わたくしは、上記①>②>③で状況の差こそあれ、インターネットが普及するなどの高度情報化社会においては、世の中全体が一個ないしは数個のポータルを通じて売りたいもの買いたいもののスペックと価格という情報がインデックス化されている巨大なフリーマーケットになっているので、そうでなかった時代ほど、商取引の媒(なかだち)として貨幣が果たさなければならない役割は激減していると見ます。つまり、物々交換の時代に逆戻りしても、欲しいものと要らないものの交換費用がたいして嵩まないということです。
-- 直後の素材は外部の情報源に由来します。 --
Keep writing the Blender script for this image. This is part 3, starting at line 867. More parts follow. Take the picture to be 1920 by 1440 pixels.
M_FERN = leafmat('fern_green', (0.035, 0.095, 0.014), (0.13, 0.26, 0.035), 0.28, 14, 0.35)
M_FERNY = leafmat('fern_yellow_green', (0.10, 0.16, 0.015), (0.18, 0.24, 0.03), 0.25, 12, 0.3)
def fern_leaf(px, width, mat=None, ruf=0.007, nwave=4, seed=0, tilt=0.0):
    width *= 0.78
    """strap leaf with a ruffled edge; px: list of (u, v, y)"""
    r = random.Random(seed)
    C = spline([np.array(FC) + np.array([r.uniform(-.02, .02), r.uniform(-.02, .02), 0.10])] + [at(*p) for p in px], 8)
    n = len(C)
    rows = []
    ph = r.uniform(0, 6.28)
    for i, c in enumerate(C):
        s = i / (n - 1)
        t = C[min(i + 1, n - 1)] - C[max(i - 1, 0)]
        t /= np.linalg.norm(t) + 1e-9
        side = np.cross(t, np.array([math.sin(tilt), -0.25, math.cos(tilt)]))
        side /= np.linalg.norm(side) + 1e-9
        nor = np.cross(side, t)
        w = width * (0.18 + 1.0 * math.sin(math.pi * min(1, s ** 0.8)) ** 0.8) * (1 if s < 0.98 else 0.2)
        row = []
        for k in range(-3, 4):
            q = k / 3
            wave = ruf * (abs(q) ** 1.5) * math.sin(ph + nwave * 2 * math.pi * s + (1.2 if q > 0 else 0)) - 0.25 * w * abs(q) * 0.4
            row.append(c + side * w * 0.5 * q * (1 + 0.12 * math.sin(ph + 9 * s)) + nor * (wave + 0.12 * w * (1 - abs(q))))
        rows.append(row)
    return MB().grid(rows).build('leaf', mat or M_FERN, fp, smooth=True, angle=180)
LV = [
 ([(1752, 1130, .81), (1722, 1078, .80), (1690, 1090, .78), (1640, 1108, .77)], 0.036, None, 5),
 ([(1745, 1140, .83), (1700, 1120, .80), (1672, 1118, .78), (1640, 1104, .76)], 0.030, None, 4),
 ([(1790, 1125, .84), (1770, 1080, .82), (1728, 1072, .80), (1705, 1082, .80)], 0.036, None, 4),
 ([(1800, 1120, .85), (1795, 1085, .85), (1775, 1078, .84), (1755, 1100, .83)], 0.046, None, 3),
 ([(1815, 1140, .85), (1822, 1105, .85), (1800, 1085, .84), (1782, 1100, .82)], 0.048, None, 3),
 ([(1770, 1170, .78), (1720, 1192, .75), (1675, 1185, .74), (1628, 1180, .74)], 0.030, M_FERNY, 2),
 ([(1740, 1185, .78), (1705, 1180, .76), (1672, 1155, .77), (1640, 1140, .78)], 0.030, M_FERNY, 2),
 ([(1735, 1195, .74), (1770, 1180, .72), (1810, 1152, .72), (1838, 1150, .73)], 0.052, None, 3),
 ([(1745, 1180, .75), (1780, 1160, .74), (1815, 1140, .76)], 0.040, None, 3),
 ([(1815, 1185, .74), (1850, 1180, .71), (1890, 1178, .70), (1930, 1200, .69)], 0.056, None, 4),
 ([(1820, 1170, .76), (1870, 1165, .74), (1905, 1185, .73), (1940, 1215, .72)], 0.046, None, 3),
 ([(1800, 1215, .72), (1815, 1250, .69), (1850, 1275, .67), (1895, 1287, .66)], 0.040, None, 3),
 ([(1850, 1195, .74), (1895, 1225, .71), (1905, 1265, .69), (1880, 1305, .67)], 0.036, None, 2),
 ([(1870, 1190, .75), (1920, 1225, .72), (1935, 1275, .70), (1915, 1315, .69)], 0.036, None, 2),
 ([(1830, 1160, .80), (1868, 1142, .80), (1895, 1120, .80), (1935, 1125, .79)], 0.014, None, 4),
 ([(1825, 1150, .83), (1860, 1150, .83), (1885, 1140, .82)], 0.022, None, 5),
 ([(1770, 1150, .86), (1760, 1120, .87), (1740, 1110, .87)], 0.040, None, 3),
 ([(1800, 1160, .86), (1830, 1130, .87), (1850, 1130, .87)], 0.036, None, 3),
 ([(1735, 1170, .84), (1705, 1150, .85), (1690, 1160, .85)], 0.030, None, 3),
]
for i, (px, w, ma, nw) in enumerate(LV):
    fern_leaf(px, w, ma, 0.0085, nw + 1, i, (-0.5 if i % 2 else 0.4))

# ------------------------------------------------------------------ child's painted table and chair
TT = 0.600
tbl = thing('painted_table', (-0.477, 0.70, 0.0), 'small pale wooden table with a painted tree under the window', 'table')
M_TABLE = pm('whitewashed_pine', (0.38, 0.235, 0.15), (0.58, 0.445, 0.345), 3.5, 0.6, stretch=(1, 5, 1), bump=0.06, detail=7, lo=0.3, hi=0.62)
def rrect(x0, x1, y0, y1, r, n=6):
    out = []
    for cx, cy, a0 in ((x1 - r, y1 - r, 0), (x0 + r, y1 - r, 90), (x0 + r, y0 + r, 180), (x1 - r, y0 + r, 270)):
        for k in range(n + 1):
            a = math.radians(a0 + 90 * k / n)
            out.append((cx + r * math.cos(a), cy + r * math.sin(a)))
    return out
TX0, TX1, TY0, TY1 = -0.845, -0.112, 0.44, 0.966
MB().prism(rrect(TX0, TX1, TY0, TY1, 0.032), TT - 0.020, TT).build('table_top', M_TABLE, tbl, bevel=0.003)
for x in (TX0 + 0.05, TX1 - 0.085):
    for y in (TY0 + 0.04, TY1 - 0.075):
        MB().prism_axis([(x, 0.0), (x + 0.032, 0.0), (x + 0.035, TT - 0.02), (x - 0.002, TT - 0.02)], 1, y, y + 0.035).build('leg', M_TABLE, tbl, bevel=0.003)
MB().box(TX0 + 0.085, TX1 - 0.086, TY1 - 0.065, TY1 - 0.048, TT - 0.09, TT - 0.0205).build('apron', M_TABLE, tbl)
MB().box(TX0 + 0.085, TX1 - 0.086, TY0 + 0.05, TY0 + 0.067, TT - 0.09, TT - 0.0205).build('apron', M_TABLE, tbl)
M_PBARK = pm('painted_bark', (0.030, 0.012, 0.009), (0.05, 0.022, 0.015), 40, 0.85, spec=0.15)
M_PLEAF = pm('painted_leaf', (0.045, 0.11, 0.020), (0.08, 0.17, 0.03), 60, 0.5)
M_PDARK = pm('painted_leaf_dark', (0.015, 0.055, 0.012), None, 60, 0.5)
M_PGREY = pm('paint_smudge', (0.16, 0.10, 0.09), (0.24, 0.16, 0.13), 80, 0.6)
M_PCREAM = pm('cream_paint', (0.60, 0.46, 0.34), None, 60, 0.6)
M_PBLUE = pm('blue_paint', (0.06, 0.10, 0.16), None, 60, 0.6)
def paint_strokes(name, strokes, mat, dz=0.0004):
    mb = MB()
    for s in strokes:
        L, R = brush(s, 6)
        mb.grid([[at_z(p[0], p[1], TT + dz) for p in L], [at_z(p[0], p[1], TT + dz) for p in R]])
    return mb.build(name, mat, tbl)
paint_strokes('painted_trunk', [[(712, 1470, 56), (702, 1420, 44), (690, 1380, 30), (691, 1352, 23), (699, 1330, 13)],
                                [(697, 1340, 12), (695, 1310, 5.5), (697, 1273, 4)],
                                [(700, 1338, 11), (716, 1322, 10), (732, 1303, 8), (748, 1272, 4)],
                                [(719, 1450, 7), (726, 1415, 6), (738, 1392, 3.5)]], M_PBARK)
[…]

まだ話は終わっていませんが、賢明な読者のみなさんは、日本やEUのような社会では、マイナス金利を極(きわ)みとした金融緩和が空転している理由がおわかりいただけるのではないでしょうか?
PQ=MV
(Pは物価、Qは取引高、Mは貨幣量、Vは貨幣流通速度)
に戻ると、日本やEUで起きていることは、Mを引き上げても、PもQもあがらないというケインジアンVSマネタリストの論点とは違う次元のことです。
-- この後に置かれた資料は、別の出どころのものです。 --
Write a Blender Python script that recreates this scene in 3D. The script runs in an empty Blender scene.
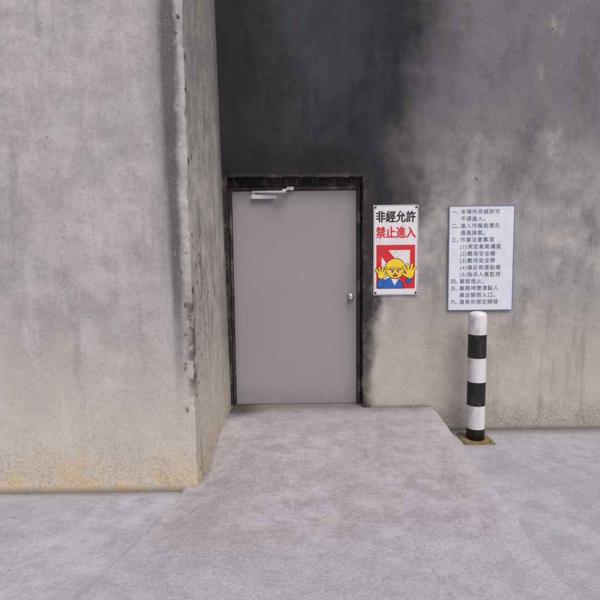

Mが引き上げられたぶん、Vが反比例的に減少するということでしょうか???
そんなことはあってはならないでしょう。Vの安定は強すぎる仮説だとしても、Vが有意に減少するならば、単位時間あたりの預金口座の入出金頻度が減少する⇒現預金の占有者の交代頻度が減少する⇒入出金の時間差の対策のためのバッファー、、、これこそが取引需要としての流動性選好ですが、これが減少するので、Mは減少(銀行貸出を返済)するはずだからです。
答えは、この恒等式が間違っている(右辺と左辺が等しくない)わけではないが、PQが名目取引量を表してはいない(物々交換、代物弁済、差金決済、現物支給においてはQに乗ぜられるPはゼロだが、これはあたりまえのこととして、物価がゼロに下落したわけではない)ということです。
・・・・・・これも、あきらめるための知識です。大きくて非効率な政府を目指す財政政策は論外として、金融緩和も国民の生活など助けてはくれない。何もかわらない。という性質の社会に生きていることを知れば、自らの技術を高めて仕事を愛する、願わくば仕事と相思相愛になる、そういう堅実な努力以外に生きる道はない。カネの生る木はないという覚悟です。